Nosotros somos testigos de todo lo que hizo en Judea y en Jerusalén. Lo mataron colgándolo de un madero. Pero Dios lo resucitó al tercer día y nos lo hizo ver, no a todo el pueblo, sino a los testigos que él había designado: a nosotros, que hemos comido y bebido con él después de su resurrección.
Nos encargó predicar al pueblo, dando solemne testimonio de que Dios lo ha nombrado juez de vivos y muertos. El testimonio de los profetas es unánime: que los que creen en él reciben, por su nombre, el perdón de los pecados.»

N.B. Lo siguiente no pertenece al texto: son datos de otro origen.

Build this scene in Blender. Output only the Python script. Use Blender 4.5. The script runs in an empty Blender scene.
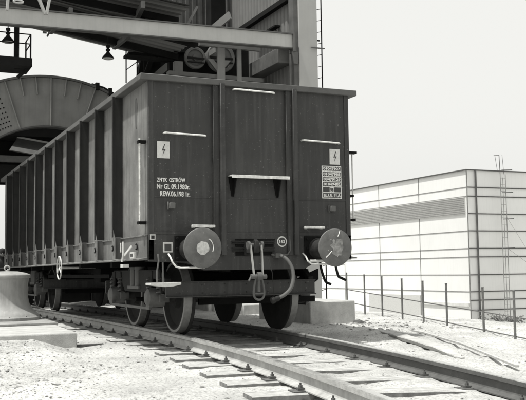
import bpy, math, random
from mathutils import Vector, Matrix, noise
random.seed(7)
S = bpy.context.scene
COL = S.collection
R = math.radians
# ------------------------------------------------------------------ camera
cam_d = bpy.data.cameras.new('camera'); cam = bpy.data.objects.new('camera', cam_d); COL.objects.link(cam)
cam_d.sensor_width = 36; cam_d.lens = 59.456; cam_d.clip_end = 6000; cam_d.clip_start = .05
def cam_axes(yaw, pitch, roll):
    cy, sy, cp, sp = math.cos(yaw), math.sin(yaw), math.cos(pitch), math.sin(pitch)
    f = Vector((-sy*cp, cy*cp, sp)); r = Vector((cy, sy, 0)); u = r.cross(f)
    return math.cos(roll)*r + math.sin(roll)*u, -math.sin(roll)*r + math.cos(roll)*u, f
cr, cu, cf = cam_axes(-.4221, .0812, -.0140)
m3 = Matrix((cr, cu, -cf)).transposed()
cam.matrix_world = Matrix.Translation((-4.3646, -9.9857, .7856)) @ m3.to_4x4()
S.camera = cam
# ------------------------------------------------------------------ light
SUN_EL = R(71); SUN_DIR = Vector((-math.cos(R(8))*math.cos(SUN_EL), -math.sin(R(8))*math.cos(SUN_EL), math.sin(SUN_EL)))
W = bpy.data.worlds.new('World'); S.world = W; W.use_nodes = True
nt = W.node_tree; nt.nodes.clear()
sky = nt.nodes.new('ShaderNodeTexSky'); sky.sky_type = 'NISHITA'; sky.sun_disc = False
sky.sun_elevation = SUN_EL; sky.sun_rotation = math.atan2(SUN_DIR.x, SUN_DIR.y)
sky.air_density = 1.6; sky.dust_density = 6.0; sky.ozone_density = 1
bw = nt.nodes.new('ShaderNodeRGBToBW'); tint = nt.nodes.new('ShaderNodeMix'); tint.data_type = 'RGBA'; tint.blend_type = 'MULTIPLY'
tint.inputs[0].default_value = 1; tint.inputs[7].default_value = (1, 1.0, .965, 1)
bg = nt.nodes.new('ShaderNodeBackground'); bg.inputs[1].default_value = .12
wo = nt.nodes.new('ShaderNodeOutputWorld')
nt.links.new(sky.outputs[0], bw.inputs[0]); hz = nt.nodes.new('ShaderNodeMix'); hz.data_type = 'FLOAT'; hz.inputs[0].default_value = .72; hz.inputs[3].default_value = 6.5   # thin bright overcast veils most of the clear sky
nt.links.new(bw.outputs[0], hz.inputs[2]); nt.links.new(hz.outputs[0], tint.inputs[6]); nt.links.new(tint.outputs[2], bg.inputs[0]); nt.links.new(bg.outputs[0], wo.inputs[0])
sd = bpy.data.lights.new('sun', 'SUN'); sd.energy = 3.8; sd.angle = R(2.0); sd.color = (1, .99, .95)
so = bpy.data.objects.new('sun', sd); COL.objects.link(so); so.rotation_euler = SUN_DIR.to_track_quat('Z', 'Y').to_euler()
vs = S.view_settings; vs.view_transform = 'Standard'; vs.look = 'None'; vs.gamma = 1; vs.use_curve_mapping = False; vs.exposure = 0.45
S.render.engine = 'CYCLES'; S.cycles.max_bounces = 6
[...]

Segunda lectura: 1Corintios 5, 6b-8
Hermanos:
¿No sabéis que un poco de levadura fermenta toda la masa? Quitad la levadura vieja para ser una masa nueva, ya que sois panes ázimos. Porque ha sido inmolada nuestra víctima pascual: Cristo. Así, pues, celebremos la Pascua, no con levadura vieja (levadura de corrupción y de maldad), sino con los panes ázimos de la sinceridad y la verdad.
Evangelio: Mateo 28, 1-10
En la madrugada del sábado, al alborear el primer día de la semana, fueron María Magdalena y la otra María a ver el sepulcro. Y de pronto tembló fuertemente la tierra, pues un ángel del Señor, bajando del cielo y acercándose, corrió la piedra y se sentó encima. Su aspecto era de relámpago y su vestido blanco como la nieve; los centinelas temblaron de miedo y quedaron como muertos. El ángel habló a las mujeres:
–«Vosotras, no temáis; ya sé que buscáis a Jesús, el crucificado.

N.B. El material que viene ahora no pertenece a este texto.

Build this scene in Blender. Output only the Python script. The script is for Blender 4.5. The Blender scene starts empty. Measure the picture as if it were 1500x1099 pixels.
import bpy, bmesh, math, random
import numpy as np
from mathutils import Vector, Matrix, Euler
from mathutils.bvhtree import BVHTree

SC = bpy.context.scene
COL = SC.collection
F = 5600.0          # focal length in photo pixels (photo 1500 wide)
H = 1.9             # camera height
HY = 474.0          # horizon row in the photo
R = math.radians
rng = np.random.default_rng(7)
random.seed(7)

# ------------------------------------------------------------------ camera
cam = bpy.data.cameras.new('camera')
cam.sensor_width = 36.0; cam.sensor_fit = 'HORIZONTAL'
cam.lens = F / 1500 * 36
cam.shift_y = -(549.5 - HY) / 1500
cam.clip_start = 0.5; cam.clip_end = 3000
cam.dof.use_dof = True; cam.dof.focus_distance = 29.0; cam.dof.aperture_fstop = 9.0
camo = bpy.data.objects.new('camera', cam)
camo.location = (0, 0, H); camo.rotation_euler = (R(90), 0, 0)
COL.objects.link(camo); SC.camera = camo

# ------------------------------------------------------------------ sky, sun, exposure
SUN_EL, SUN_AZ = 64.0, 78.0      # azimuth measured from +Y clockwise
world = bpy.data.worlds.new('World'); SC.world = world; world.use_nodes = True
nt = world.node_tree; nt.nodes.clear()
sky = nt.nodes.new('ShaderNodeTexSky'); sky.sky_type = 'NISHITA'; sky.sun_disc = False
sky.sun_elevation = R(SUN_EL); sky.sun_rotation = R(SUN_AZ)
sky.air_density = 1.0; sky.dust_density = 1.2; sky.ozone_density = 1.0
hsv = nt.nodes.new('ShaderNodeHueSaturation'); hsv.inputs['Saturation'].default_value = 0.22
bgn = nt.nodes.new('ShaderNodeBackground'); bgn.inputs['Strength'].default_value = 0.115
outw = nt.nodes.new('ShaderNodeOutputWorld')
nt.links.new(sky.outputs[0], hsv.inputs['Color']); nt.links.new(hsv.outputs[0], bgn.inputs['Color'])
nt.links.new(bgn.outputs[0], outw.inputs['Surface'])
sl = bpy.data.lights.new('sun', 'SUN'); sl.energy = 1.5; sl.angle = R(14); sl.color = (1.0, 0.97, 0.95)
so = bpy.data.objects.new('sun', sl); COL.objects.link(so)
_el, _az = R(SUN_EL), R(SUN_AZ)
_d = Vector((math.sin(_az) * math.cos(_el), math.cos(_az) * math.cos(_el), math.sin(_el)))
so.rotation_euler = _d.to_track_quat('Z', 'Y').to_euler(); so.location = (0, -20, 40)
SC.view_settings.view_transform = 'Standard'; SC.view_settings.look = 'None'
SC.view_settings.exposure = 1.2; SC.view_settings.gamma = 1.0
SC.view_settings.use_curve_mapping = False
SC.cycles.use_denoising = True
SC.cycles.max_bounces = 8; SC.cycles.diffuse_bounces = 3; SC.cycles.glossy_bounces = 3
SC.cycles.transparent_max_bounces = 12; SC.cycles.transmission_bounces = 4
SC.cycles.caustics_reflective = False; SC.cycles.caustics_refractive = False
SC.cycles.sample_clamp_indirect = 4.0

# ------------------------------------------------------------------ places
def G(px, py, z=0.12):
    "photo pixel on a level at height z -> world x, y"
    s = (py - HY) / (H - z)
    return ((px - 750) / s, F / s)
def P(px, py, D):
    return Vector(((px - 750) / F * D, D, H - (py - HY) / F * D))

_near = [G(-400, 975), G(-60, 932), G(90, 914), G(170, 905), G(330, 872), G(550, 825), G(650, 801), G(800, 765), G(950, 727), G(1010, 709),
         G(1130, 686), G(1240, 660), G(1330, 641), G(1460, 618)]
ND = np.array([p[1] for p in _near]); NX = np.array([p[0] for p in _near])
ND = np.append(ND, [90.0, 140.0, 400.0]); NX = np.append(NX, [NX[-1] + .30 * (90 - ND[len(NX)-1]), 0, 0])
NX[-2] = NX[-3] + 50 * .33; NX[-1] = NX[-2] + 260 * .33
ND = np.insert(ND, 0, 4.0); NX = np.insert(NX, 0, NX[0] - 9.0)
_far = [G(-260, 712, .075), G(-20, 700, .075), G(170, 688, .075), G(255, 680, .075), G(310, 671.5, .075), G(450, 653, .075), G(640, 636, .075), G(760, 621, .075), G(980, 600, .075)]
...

No está aquí. Ha resucitado, como había dicho. Venid a ver el sitio donde yacía e id aprisa a decir a sus discípulos: «Ha resucitado de entre los muertos y va por delante de vosotros a Galilea. Allí lo veréis.» Mirad, os lo he anunciado.»
Ellas se marcharon a toda prisa del sepulcro; impresionadas y llenas de alegría, corrieron a anunciarlo a los discípulos.
De pronto, Jesús les salió al encuentro y les dijo:
–«Alegraos.»
Ellas se acercaron, se postraron ante él y le abrazaron los pies.
Jesús les dijo: –«No tengáis miedo: id a comunicar a mis hermanos que vayan a Galilea; allí me verán.